MBS Live Day Ahead: Fed Accommodation Trade in Full Effect After Hotter Inflation

By: Matthew Graham

We came into today expecting some asymmetric risk in favor of the bond market due to the recent tendency to take inflation numbers in stride.  In simpler terms, that meant a report that was near forecasts (or just slightly higher) wouldn't necessarily need to result in bond market weakness, but all bets were off for a bigger beat.  We got the bigger beat (4.5 vs 4.0 core y/y) and bonds can't help but acknowledge it.  

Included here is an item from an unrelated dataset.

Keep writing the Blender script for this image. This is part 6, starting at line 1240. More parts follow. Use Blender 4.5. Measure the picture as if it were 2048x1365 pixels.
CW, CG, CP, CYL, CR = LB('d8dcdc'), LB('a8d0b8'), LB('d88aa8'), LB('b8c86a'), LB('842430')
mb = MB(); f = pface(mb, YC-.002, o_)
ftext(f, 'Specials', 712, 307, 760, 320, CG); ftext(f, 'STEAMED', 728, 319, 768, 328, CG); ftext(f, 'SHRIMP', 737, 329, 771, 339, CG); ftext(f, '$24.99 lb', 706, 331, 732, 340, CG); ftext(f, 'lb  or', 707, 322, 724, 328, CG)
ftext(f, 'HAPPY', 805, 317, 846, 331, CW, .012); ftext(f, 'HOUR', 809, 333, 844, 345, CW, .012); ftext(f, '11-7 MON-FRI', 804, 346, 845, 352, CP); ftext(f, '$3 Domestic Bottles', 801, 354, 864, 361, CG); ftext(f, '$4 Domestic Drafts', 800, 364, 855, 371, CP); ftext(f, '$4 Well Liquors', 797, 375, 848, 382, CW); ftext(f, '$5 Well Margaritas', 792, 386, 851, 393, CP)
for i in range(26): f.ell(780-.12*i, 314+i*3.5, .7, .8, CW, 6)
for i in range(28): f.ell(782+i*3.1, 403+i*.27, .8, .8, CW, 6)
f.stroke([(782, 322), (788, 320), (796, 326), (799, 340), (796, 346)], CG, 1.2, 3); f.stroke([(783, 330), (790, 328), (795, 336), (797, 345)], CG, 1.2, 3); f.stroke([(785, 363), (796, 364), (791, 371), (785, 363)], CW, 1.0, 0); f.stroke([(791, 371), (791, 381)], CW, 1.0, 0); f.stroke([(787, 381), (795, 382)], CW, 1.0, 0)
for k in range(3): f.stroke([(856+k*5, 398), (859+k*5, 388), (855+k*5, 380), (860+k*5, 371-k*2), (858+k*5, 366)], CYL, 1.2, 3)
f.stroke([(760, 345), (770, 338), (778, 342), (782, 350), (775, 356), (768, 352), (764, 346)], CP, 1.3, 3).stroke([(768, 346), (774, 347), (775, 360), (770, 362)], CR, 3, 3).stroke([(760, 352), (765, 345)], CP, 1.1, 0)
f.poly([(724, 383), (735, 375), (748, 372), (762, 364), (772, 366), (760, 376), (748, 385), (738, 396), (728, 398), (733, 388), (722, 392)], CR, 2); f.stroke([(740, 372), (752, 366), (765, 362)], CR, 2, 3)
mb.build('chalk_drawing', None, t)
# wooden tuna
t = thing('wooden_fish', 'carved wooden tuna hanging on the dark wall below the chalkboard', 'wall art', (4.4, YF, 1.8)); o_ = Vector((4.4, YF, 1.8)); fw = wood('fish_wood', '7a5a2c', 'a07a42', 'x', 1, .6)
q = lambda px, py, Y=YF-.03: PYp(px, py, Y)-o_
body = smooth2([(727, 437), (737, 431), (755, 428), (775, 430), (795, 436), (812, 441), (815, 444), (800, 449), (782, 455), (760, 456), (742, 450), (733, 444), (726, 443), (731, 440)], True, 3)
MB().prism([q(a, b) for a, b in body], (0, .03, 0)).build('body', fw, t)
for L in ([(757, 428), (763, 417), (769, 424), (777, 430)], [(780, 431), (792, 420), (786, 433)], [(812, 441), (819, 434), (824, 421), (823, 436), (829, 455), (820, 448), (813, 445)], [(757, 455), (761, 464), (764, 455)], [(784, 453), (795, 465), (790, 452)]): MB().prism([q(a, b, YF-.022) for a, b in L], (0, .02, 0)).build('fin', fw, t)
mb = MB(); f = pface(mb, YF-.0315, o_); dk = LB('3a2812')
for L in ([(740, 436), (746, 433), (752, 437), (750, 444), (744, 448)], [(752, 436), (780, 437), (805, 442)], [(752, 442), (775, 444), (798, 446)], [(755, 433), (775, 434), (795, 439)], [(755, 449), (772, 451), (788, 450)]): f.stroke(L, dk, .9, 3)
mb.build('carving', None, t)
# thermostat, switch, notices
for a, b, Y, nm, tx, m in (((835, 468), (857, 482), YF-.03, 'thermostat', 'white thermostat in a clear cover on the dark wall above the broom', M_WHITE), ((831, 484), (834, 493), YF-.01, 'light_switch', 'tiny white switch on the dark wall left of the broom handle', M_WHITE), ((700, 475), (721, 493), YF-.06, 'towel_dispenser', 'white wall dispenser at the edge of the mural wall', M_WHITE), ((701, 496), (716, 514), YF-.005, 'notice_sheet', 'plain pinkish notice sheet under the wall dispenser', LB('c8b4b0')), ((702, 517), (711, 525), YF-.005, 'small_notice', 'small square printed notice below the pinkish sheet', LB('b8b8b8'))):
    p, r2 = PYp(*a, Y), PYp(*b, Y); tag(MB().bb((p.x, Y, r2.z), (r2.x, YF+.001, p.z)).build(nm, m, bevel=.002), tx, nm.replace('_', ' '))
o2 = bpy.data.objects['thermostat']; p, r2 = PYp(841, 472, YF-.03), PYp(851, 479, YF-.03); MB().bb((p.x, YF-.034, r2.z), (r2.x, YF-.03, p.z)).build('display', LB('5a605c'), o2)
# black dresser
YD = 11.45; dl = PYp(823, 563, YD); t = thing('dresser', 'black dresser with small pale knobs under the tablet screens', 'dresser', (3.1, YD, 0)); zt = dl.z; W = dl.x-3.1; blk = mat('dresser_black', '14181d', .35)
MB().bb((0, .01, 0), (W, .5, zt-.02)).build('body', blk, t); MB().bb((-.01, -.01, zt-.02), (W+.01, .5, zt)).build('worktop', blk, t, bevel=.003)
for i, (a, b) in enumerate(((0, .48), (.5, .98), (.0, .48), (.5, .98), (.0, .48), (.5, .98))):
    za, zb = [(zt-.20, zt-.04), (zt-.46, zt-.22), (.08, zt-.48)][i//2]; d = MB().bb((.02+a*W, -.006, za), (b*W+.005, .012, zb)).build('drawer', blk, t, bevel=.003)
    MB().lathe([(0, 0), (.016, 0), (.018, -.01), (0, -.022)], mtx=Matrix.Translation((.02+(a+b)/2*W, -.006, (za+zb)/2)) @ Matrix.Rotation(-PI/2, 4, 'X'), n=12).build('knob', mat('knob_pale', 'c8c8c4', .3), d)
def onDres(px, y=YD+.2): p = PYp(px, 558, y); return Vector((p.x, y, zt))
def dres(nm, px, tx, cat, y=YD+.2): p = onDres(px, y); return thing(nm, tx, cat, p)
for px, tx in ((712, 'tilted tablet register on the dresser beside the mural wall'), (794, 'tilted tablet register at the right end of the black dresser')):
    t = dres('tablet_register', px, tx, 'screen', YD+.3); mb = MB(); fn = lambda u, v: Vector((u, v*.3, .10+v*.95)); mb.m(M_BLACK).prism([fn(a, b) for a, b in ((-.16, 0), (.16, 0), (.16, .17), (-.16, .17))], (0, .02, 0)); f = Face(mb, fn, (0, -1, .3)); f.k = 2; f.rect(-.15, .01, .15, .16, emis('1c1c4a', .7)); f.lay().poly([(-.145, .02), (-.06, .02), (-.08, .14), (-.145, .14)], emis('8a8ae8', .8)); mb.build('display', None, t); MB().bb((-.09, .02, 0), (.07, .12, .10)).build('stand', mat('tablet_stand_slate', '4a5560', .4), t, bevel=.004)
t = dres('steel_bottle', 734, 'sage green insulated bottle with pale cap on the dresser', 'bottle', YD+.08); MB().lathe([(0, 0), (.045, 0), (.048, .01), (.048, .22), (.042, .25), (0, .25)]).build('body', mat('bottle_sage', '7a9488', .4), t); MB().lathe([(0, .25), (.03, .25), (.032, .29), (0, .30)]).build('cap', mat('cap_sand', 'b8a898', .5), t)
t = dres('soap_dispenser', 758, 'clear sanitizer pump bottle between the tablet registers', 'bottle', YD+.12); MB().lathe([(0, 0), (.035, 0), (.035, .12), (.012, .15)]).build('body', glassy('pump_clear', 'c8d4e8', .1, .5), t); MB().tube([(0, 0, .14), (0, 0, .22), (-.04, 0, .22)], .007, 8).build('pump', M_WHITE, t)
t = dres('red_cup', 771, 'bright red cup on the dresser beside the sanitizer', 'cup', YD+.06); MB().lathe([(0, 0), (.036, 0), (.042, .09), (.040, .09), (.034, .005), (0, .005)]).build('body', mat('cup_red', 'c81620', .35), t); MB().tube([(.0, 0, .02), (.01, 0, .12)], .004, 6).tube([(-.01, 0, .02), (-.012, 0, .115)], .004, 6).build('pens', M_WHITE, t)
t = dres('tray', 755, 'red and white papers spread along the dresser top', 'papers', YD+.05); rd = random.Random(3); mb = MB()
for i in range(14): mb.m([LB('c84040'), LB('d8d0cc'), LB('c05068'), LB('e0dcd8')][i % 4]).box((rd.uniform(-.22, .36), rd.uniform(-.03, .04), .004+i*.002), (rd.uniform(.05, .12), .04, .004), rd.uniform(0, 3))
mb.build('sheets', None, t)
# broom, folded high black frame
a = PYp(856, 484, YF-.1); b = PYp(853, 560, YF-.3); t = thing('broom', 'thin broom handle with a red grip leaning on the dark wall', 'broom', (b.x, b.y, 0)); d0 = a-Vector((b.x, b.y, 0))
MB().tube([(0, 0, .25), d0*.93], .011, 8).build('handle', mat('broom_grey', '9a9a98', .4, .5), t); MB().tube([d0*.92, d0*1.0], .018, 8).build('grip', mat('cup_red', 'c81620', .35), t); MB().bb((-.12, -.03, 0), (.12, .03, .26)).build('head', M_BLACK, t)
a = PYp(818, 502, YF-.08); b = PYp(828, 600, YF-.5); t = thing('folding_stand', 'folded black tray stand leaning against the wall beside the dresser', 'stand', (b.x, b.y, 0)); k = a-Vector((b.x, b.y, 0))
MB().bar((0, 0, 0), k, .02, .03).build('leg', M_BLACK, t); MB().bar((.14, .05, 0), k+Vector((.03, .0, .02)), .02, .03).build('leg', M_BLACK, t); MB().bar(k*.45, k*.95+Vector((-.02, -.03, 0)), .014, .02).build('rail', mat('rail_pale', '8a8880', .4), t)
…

The broader market's reaction function is crystal clear.  The notion of economic data as a key market mover is still valid, but data's impact is currently being heavily filtered through the Fed's policy lens.  In other words, "what will the Fed do now in light of this data?"  When reports suggest earlier tapering and rate hikes, stocks and bonds do this:

 

All of the above having been said, the damage is minimal so far and the day is young. 10yr yields have been flirting with a mere 1bp loss in early trading and MBS have been holding roughly 2 ticks (.06) lower.  This places more emphasis on the afternoon's risky event: the 30yr bond auction--or at least more emphasis than before.  Yesterday's 10yr auction suggested bonds may not be waiting on the edge of their seats for the results, but that could have had something to do with the 10yr auction coming in very close to consensus/average stats.